Smith has sung his spiritual frontiers for many years; James Still and Elisabeth Peck have just passed their physical frontiers in poetry. After the pasture bars are down, the frontiers widen; let us hope it may be so, too, with their audiences. Each of these three poets deserves more than mere reading. No one can say how time will measure our contemporary poets, but I do not hesitate to say that of Clark Ashton Smith and James Still, the future will know their lines. —AUGUST DERLETH
[From Wings (Summer 1938): 27-28.]
Issued in a small Far Western town by an organization whose very name seems to bear ironic implications, this 24-page booklet has a significance beyond that of most full-length volumes. For it re-introduces a poet who deserves a far wider audience than he enjoys. Originally issued by A. M. Robertson of San Francisco in 1912, these poems won merited praise from George Sterling and other critics, but have never made much headway with the public. The reason, perhaps, is not difficult to see, for the author has a macabre and perverse pessimism of thought which could hardly be expected to have a universal appeal; and he is most at home in remotely cosmic themes which may stimulate the imagination but cannot warm the emotions. Yet his work is shot through with a majesty that entitles him to the recognition of the discerning. There is a Byronic grandeur about some of the lines from "Nero":
Destruction crouching at the back of Time,
The tongueless dooms which dog the travelling suns;
The vampire Silence at the breast of worlds,
Fire without light that gnaws the base of things,
And Lethe*s mounting tide, that rots the stone
Of fundamental spheres.
Simpler and possibly more appealing, but equally illuminated with Mr. Smith*s own peculiar personality, is the lyric, "The Winds":
To me the winds that die and start,
And strive in wars that never cease,
Are dearer than the level peace
That lies unstirred at summer s heart.
The naked splendor of the author*s imagination, however, best stands forth in such a sheerly original piece as "The Song of a Comet":
Pale plummet of the stark immensities,
From perished heavens cast, I fall and flare
'Through gulfs by stellar orbits girdled round;
And spaces bare
Of sparkless night between the galaxies-
By path of sun nor circling planet bound.

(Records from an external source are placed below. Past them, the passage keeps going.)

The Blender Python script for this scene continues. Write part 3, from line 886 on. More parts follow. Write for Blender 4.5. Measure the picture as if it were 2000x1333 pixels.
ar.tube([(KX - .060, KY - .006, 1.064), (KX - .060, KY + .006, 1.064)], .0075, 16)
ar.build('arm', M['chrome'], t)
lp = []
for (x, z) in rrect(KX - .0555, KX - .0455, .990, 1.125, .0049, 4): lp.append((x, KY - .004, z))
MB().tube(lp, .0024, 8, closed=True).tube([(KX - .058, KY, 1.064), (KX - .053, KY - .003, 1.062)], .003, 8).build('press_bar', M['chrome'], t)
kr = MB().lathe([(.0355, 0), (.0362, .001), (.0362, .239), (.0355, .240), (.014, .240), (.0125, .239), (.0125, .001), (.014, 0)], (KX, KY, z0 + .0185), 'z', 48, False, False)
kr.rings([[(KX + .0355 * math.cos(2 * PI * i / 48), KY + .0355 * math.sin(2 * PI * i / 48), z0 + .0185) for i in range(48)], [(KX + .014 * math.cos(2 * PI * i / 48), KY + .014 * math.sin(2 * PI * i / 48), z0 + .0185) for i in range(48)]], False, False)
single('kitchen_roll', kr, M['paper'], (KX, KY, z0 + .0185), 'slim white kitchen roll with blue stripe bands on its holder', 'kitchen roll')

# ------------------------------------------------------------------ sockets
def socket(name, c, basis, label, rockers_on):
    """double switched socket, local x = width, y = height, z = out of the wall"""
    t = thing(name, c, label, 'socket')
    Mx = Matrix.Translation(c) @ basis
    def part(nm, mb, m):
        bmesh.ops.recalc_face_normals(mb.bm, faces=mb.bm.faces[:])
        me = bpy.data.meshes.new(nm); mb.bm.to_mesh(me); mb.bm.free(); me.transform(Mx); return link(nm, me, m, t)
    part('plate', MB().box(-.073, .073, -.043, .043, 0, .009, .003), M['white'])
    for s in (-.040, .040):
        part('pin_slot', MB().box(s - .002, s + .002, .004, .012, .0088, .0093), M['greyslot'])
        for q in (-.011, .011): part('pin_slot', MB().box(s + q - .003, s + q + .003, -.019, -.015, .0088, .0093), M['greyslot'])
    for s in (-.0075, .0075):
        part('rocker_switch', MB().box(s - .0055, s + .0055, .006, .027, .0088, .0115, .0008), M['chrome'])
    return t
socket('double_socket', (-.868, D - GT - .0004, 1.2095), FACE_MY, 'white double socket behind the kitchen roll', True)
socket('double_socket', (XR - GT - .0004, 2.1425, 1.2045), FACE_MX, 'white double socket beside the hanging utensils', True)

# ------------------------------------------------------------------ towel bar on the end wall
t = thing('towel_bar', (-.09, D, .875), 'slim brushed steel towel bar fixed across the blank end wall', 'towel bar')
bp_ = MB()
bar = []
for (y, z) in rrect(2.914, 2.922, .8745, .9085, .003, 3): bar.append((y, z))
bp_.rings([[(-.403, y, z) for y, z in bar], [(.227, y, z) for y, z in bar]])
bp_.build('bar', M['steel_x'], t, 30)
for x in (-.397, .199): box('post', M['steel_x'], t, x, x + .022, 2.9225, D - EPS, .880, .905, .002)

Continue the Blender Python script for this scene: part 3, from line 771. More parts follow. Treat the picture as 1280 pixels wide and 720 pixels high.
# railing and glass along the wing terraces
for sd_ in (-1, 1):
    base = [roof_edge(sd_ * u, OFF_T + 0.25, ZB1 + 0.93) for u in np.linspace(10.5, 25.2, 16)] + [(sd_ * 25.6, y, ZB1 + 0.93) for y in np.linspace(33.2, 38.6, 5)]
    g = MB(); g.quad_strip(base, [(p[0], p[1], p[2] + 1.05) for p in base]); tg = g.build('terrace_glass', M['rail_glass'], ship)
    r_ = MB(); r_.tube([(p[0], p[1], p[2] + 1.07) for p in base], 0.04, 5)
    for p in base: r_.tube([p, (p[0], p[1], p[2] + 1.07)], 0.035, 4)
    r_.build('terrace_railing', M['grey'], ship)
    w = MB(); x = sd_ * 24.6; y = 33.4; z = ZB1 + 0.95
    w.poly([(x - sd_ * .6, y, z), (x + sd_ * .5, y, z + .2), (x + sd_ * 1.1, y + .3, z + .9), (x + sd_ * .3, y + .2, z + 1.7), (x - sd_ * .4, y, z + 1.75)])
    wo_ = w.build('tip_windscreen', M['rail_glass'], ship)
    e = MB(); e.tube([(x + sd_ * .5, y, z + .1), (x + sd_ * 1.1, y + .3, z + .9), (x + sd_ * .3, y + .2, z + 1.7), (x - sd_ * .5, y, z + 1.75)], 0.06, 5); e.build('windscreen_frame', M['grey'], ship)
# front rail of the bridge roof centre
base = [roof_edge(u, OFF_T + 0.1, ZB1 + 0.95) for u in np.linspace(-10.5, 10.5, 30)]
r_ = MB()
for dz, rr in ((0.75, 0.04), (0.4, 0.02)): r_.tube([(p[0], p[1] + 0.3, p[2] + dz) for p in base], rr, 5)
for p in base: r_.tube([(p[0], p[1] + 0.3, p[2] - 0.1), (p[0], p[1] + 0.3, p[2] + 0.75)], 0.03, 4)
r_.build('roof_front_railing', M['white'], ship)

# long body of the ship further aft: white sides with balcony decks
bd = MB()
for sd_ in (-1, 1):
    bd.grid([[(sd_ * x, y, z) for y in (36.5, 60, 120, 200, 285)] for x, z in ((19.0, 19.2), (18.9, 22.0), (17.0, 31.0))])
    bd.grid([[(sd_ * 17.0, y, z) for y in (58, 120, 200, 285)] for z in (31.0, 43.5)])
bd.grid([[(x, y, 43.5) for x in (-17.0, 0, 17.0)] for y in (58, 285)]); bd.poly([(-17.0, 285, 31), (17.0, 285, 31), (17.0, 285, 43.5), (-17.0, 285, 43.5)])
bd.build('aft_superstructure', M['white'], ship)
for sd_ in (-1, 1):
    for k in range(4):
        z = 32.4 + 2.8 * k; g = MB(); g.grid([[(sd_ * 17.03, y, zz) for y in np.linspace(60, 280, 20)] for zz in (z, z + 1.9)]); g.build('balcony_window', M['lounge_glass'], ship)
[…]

Slender though the present sheaf of verses, it will have served its purpose if it fans interest in one who, while still living, is undeservedly to be ranked among the "neglected poets". [-STANTON A. COBLENTZ]
This collection was also reviewed in a newspaper, The Californian (not the amateur journal published by Hyman Bradofsky), on December 1, 1937 (page 6); however, this review is largely a paraphrase of David Waren Ryder's "The Price of Poetry," along with a reprinting of Smith's "Retrospect and Forecast."